Wenn man im Kopfsatz irgendwann meint, Brahms sei eben doch zu krass, diese motivisch-thematische Fron, wer soll all die verwickelten Gedankengänge verstehen – dann, ja dann gibt es eben gleich darauf die brahmsschen Mittelsätze. Ein herzwärmendes, doch sehr gewichtiges Andante und ein Scherzo, dessen pochende Rhythmen kurios ans Rheingold erinnern:
Etwa nicht? Erstmals ab 0’12, dann ausgeprägter ab 0’58:
https://youtu.be/XjUiamyzOvA
Aber so ein Trio wie Brahms‘ Klavierquintett hat das Rheingold nicht! Und hat Brahms etwas Schöneres komponiert als die langsame Einleitung zum Finale?

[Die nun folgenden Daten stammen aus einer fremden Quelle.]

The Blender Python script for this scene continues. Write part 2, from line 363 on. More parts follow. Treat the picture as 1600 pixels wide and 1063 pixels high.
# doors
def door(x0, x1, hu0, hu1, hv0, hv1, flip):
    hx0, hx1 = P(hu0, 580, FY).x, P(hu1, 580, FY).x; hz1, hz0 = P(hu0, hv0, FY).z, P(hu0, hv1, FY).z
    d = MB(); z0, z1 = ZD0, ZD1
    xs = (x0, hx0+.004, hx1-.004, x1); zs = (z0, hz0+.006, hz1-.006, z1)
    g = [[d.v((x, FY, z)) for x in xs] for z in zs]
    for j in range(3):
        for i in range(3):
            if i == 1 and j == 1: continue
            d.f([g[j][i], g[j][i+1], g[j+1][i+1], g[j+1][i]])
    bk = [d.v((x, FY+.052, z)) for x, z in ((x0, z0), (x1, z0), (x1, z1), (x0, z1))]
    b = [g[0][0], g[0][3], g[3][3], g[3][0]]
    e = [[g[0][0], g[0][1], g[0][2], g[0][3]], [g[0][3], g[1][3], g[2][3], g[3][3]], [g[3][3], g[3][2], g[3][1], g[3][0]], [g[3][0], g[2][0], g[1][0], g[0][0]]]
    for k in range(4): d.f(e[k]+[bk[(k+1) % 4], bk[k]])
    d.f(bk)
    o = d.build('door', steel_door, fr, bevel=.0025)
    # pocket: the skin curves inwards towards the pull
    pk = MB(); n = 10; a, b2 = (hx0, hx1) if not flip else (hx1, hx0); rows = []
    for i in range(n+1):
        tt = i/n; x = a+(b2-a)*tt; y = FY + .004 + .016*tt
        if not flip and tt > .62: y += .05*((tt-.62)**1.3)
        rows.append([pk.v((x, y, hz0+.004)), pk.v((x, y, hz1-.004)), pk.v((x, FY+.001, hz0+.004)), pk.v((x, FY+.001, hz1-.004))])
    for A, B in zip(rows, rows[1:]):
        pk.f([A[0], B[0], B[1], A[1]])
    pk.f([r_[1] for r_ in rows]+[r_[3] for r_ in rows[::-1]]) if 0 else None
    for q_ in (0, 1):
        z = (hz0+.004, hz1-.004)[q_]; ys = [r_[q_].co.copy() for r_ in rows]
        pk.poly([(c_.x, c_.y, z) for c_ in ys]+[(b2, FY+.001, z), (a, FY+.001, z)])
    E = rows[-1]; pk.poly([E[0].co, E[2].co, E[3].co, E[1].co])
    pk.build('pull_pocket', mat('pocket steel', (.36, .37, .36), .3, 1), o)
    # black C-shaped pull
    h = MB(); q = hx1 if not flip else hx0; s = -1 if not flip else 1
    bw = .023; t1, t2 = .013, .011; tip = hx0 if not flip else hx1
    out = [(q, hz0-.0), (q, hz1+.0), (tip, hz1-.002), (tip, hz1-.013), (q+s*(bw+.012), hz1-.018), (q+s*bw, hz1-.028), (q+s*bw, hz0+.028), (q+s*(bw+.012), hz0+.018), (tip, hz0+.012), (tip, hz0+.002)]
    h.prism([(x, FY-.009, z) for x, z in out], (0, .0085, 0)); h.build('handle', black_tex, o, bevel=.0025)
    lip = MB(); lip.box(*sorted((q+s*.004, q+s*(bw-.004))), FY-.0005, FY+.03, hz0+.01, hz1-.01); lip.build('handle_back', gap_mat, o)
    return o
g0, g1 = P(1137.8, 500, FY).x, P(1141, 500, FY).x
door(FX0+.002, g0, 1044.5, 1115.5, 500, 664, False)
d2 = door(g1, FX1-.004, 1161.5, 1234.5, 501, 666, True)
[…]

Pures klassisch-romantisches Kammermusik-Glück. Das nächste Spectrum-Konzert am 27. April widmet sich wieder dem Herzensanliegen der Reihe, Werken der anderen, oft verdrängten Moderne: mit Mieczysław Weinberg, Hindemith, Walton, Robert Helps. Und Brahms. Und das Programm der Saison 2017/18 nimmt auch langsam Form an.
Ich freue mich, dass sie so optimistisch sind. Ich selbst sehe das wie gesagt deutlich düsterer. Aber ehrlich gesagt ist es mir reichlich egal, was in 50 Jahren ist, ich persönlich würde gern mehr solche Live-Acts sehen können, ohne die reichlich drei Stunden nach Berlin fahren zu müssen. Nur, meine Erfahrung zeigt, dass man etwa in Jena sonntags zu den Kammermusiken nicht einmal die kleine Rathausdiele vollkriegt.
Dabei will ich sonst gar nicht klagen: Deutschland führt nach wie vor in der Dichte kultureller Einrichtungen; allein ich in der südostthüringer Waldeinsamkeit hinter den Bergen kann innerhalb einer Autostunde zig Theater und Opern- und Konzerthäuser erreichen – eine halbe bis dreiviertel Autostunde nach Hof (Saale) und Plauen, eine knappe Stunde nach Gera und Jena, eine reichliche Stunde nach Weimar, Leipzig und Bayreuth, anderthalb Stunden nach Erfurt, knapp zwei Stunden nach Dresden.
Das große Format aber sehe ich in der Provinz doch eher selten …
Ja, das Publikum will umworben und erzogen werden, auch neue Formate muss man ausprobieren, das Interesse stirbt dann nicht aus. Statistiken sind auch eindeutig, in Deutschland gehen mehr Leute in klassische Konzerte als in Fußballstadien!
Wie Sie schreiben, unsere unvergleichliche Dichte. Der nächste RING liegt näher als das nächste Bundesligamatch.
„Im Grunde ein Rätsel, warum der Kammermusiksaal nicht rappeldicht ist: Drei der klangvollsten Werke von Schumann und Brahms im Rahmen der interessantesten, abwechslungsreichsten Kammermusikreihe Berlins.“
Natürlich würde ich jetzt nur allzugern in ein Lamento mit einstimmen; allein, weil ich auf dem Dorf hinter den Bergen im Wald wohne und solche Kammermusiken so freudig besuchen würde, spielten sie sich in der Nähe ab. Freilich, das Angebot in der Hauptstadt ist unendlich groß und die Zahl der Klassikenthusiasten selbst unter knapp 4 Millionen begrenzt. So geht es, in einem halben Jahrhundert geht niemand mehr …
Da teile ich Ihren Pessimismus nicht. Ich erlebe so viele ausverkaufte Streichquartett-Abende! Ich glaube, in einem halben Jahrhundert gehen alle Menschen auf der Welt zu Streichquartett-Abenden!
Im Ernst, ich denke, in dem Fall ist es wirklich die Mischung aus recht unbekannten Namen, übergroßer Konkurrenz und relativ hohen Preisen, da nur wenig gefördert. In ein Konzert von András Schiff & Jerusalem Quartett kommt man günstiger, wohl dank Unterstützung durch die Stiftung Berliner Philharmoniker.
Vielleicht sollte man die Spectrum-Reihe mal in der „Provinz“ propagieren, die ist jeder Einladung wert.